In The Marathon Club, for example, I have had the good fortune to be able to meet venture capitalists, lawyers, consultants, and, most importantly, my fellow entrepreneurs of color. All of us bond by a shared goal of wealth creation and a commitment to excellence. The net result has been a wealth of knowledge, lessons learned, and access to opportunity provided by those who in another time might have opposed our current level of constructive interaction.

Enabling Success

In approaching networking through the enhanced lens of relationship building, it is absolutely critical to understand that the crucial dynamic is creating the “win/win.” Many minority entrepreneurs—hamstrung by that reluctance to trust that has led to their keeping their cards close to the vest—move into networking conversations focused on what they can obtain from the interactions. Instead, they should look, at first, for ways to be helpful to others.

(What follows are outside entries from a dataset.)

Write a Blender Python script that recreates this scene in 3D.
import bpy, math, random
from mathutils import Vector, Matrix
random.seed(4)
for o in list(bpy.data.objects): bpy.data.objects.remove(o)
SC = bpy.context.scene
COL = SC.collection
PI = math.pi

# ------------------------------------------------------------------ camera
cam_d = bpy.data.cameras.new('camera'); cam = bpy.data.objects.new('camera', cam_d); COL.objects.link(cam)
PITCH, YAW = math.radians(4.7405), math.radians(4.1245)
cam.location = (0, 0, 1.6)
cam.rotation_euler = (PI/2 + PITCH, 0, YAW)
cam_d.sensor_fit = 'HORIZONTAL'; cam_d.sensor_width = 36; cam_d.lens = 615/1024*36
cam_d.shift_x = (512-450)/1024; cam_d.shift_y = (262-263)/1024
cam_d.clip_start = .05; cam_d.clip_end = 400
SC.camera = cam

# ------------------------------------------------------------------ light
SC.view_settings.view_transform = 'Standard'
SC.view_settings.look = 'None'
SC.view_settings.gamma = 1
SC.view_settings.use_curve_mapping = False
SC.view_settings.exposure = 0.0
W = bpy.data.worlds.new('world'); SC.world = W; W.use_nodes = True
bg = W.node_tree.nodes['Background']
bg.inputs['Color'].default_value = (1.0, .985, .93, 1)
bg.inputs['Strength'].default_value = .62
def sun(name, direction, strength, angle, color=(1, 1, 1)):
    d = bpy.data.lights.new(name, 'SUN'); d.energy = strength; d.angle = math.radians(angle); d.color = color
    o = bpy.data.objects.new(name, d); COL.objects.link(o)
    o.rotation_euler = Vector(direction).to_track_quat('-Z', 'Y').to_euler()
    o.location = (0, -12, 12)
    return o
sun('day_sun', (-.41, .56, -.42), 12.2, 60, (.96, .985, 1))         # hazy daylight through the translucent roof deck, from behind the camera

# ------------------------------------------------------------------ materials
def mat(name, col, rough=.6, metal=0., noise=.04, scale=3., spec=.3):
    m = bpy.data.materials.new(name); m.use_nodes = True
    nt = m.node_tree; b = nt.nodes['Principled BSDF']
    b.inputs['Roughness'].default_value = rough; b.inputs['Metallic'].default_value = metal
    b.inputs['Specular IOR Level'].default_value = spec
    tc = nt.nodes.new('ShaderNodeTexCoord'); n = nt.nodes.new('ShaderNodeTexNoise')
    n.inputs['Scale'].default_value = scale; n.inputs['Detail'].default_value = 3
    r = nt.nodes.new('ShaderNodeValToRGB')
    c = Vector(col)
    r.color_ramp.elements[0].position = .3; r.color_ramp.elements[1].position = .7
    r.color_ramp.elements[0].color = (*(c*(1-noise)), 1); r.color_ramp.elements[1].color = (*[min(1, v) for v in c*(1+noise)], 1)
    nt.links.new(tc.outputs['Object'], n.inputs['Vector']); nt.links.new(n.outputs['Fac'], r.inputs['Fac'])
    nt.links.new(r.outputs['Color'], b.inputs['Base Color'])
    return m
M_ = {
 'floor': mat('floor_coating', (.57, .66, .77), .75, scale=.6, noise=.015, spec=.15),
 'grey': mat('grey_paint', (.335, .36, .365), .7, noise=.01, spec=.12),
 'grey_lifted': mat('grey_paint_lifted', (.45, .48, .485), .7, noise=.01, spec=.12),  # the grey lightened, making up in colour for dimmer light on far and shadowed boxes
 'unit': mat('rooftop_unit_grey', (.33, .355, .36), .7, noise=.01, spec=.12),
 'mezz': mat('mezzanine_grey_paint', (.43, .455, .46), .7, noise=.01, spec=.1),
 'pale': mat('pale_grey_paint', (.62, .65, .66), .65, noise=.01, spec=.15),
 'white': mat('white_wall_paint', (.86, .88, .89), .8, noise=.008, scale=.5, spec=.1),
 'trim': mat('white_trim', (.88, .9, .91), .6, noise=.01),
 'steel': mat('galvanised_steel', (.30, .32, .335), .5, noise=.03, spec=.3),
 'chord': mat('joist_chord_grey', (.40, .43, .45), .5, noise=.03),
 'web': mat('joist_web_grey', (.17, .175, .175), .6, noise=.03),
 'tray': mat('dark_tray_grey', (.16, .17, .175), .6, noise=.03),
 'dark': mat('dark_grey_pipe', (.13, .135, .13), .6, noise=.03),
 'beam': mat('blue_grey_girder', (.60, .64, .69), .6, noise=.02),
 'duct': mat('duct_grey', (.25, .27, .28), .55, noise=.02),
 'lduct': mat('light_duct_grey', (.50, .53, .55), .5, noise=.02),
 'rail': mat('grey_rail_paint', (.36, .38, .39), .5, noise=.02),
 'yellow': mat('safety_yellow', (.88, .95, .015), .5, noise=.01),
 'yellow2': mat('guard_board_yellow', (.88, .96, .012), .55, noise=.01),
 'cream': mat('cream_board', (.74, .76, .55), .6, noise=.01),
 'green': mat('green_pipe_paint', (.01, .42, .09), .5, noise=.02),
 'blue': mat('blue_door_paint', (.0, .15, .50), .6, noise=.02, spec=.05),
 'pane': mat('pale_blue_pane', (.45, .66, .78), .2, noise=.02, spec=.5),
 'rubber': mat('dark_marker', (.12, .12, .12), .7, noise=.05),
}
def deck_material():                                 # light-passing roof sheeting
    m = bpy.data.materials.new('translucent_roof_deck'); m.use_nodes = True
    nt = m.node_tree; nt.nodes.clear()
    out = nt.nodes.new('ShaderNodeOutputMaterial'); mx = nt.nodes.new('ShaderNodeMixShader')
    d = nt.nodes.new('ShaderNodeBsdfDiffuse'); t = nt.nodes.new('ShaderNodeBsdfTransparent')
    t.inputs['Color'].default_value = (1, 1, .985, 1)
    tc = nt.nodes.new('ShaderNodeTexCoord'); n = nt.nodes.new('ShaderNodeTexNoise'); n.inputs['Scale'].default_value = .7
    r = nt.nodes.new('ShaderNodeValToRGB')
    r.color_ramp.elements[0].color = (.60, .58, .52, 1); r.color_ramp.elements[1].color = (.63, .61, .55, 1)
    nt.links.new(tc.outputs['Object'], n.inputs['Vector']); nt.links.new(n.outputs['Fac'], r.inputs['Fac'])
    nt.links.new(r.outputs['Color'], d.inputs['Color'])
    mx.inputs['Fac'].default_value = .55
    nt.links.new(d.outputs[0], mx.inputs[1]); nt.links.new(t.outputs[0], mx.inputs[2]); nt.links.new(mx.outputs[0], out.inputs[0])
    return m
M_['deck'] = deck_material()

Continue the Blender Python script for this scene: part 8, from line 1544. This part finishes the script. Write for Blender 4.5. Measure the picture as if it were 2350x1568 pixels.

Yes, I know, you may think that if you act first, your goodwill may not be reciprocated. In my experience, however, that result has been rare. What typically happens is the deepening of a newly formed relationship. Again, you might be thinking, it can’t be that simple, or it just doesn’t happen that way. However, the reality is that it does, and if we’re all really honest, we know why. It happens that way because our days are full of people telling us what they are going to do for us, what they are going to send us, and who they are going to introduce us to—followed by absolutely nothing!

Believe me, if you truly engage and follow up on what you say you are going to do, you will get noticed, because so many others deliver absolutely nothing. Leading first and helping others achieve their goals makes you what I call an “enabler of success.” And that label means that folks will line up to add value to your efforts, hoping you will enable their success as well.

What Goes Around

In order to become adept at building relationships, minority entrepreneurs, in particular, need to devise a networking plan consisting of the following elements:

  • The Personal Mission Statement—a strategic overview of what you hope to achieve from your business relationships.
  • The Who—the folks you have targeted as critical to your success both inside and outside your business realm.
  • The How—a tangible roadmap for building relationships with each critical individual by understanding his or her goals and how you can assist that person’s efforts.
  • The Why—an understanding of the role each targeted relationship plays in developing your company, and also an understanding that it may be unrealistic to expect your contacts to come through for you.
  • The Goals—a clearly defined set of tactical expectations against which you can benchmark your interactions.

Coming Around

The end game, of course, is that what goes around comes around. Amid your bevy of networking, therefore, make your efforts as productive as possible by considering the following truisms about this art form:

  • Don’t mistake good conversation for progress toward your networking plan. Instead, ask yourself, I just conversed with a great person who can do what for my company?
  • Always look quickly for the personal connection that is the core element in the building of any new relationship.
  • First impressions are everything. Success is drawn to success—when you look in the mirror, what do you see?
  • Time is your most precious asset. Don’t maintain relationships “just because…”—just because you like to collect relationships, for example, or can’t bear to cut someone off.
  • Understand that access is the most important commodity that a business leader can possess.
  • People want to help you. Be prepared to ask for their help!

As an entrepreneur of color, I have been a tremendous beneficiary of this odd word, networking. As such, I have learned that the ability to interact and build relationships is the critical and consistent personality trait in the most successful entrepreneurs. It is entirely within the realm of the possible for minority entrepreneurs to hone that skill, and I urge you to do so. I urge you to shed any semblance of the “go it alone” mentality and embrace the potential within this world of leveraged opportunity.